La víspera, en el diario Avvenire, había escrito así: «Ha sido una mirada de las que marcan. Nunca la olvidaré. La llevaré en los ojos toda la vida, la mirada que don Giussani tenía la última vez que estaba lúcidamente consciente antes de descender a la profundidad del Ser, subiendo al cielo. Una mirada que nos ha conmocionado, fijándose en nosotros que estábamos a su alrededor. Era como si, de improviso, hubiese retornado de la otra orilla para decirnos: ¡Adios!, antes de un largo viaje. Nos ha mirado, uno a uno, con aquella mirada penetrante que te conmueve hasta las entrañas… A lo largo de toda su vida, la humanidad de don Giussani nos ha comunicado el cristianismo como experiencia, algo muy distinto a una serie de instrucciones para el uso o un discurso correcto y puro… Contra un cristianismo como belleza no podrá nunca nada la cultura dominante, el poder. Podría hacerlo contra una fe reducida a ética, a valores comunes. Contra el acontecimiento de una belleza presente, ¡no!».
Don Julián Carrón concluyó sus palabras afirmando el método genuinamente cristiano, el método de la Encarnación, que «implica el renovarse del estupor ante la iniciativa de otro… La unidad entre nosotros -añadió- es el don más precioso que nace de acoger esta iniciativa. Pido la gracia, para la responsabilidad que me ha sido confiada por don Giussani, de poder servir a este don de la unidad. Estoy cierto de que, si somos sencillos en el seguir, sentiremos a don Giussani más padre que nunca».

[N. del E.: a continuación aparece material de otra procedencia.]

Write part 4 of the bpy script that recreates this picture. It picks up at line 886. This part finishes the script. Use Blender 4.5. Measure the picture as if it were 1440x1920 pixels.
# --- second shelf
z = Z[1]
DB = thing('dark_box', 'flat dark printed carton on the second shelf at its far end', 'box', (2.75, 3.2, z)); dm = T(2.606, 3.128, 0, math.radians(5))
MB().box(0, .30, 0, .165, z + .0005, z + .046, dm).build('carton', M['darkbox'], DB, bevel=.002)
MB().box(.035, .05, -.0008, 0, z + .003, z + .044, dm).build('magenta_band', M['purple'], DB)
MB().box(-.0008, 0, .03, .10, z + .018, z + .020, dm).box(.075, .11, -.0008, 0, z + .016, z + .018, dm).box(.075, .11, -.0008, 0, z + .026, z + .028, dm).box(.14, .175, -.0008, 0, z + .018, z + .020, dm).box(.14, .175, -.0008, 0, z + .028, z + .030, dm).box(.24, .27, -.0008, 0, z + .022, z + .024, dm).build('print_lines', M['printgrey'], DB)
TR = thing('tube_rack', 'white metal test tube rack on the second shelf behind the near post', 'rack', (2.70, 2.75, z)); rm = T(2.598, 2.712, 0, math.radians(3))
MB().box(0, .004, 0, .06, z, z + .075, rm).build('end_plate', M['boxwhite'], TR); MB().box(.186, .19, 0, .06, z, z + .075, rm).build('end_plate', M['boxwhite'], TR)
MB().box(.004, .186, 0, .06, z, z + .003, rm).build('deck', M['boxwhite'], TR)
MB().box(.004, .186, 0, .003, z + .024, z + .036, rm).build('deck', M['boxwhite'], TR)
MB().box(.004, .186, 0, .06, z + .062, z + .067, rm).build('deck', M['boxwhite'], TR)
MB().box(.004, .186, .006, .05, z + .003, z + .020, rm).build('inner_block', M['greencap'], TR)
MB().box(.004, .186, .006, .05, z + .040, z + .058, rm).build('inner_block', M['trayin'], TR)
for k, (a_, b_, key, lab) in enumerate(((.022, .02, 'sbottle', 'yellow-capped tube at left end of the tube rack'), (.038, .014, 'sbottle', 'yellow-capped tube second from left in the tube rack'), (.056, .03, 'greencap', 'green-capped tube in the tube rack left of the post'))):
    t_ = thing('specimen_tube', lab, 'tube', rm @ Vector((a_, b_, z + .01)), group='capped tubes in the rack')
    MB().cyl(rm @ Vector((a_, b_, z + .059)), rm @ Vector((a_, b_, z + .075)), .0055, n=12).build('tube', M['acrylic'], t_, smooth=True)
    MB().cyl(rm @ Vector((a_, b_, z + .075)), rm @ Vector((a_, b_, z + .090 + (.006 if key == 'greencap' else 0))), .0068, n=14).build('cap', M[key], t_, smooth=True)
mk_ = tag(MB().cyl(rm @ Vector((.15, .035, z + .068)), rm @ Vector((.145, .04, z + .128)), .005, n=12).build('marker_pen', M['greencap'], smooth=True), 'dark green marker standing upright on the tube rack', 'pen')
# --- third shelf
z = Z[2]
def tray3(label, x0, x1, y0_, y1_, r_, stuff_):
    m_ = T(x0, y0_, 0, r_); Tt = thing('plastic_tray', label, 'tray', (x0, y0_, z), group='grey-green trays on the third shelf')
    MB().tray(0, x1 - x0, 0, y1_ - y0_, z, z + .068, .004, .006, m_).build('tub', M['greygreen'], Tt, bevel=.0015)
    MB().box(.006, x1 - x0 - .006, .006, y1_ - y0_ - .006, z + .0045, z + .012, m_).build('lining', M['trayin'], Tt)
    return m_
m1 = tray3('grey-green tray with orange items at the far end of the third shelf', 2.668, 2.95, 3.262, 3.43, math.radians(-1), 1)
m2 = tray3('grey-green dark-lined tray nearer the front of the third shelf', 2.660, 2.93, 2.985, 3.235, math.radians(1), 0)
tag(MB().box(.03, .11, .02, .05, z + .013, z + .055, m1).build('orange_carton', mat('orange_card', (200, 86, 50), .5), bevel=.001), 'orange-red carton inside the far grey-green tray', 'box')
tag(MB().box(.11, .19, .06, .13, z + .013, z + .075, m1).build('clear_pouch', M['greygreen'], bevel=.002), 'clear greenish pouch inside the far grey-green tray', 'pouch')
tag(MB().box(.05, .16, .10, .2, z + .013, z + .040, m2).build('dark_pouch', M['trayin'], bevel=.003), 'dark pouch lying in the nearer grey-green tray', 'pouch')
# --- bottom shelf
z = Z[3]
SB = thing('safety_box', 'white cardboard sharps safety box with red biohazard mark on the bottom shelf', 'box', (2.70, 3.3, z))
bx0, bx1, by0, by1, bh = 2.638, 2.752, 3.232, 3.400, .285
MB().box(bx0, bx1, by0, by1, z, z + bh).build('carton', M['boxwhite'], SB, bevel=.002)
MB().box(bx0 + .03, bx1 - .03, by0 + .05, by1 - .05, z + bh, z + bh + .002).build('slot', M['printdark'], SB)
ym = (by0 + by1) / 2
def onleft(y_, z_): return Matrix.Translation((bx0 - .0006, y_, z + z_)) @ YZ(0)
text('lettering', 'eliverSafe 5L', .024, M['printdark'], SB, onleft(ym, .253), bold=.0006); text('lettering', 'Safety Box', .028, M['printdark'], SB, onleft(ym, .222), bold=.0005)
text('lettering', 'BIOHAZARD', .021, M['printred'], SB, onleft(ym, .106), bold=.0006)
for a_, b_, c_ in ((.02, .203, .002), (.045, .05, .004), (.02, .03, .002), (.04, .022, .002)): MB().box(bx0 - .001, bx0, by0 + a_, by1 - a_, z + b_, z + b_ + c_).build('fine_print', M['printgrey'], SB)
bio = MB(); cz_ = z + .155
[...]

El cardenal Tettamanzi, arzobispo de Milán, dio gracias a Dios «por el don de monseñor Luigi Giussani, sacerdote de esta Iglesia milanesa, porque en esta Iglesia nació como hombre y como cristiano y fue ordenado presbítero; porque aquí, antes que en otro lugar, él ha difundido su extraordinaria e incansable pasión de educador». Eran las cinco de la tarde del jueves 24 de febrero, cuando partían del Duomo de Milán, en medio de un interminable aplauso, los restos mortales de don Giussani, camino del cementerio Monumental de la capital lombarda, donde están enterradas grandes personalidades ilustres de Italia. El título de don Gius, el más sencillo, y el más hermoso: sacerdote de Jesucristo, educador y padre.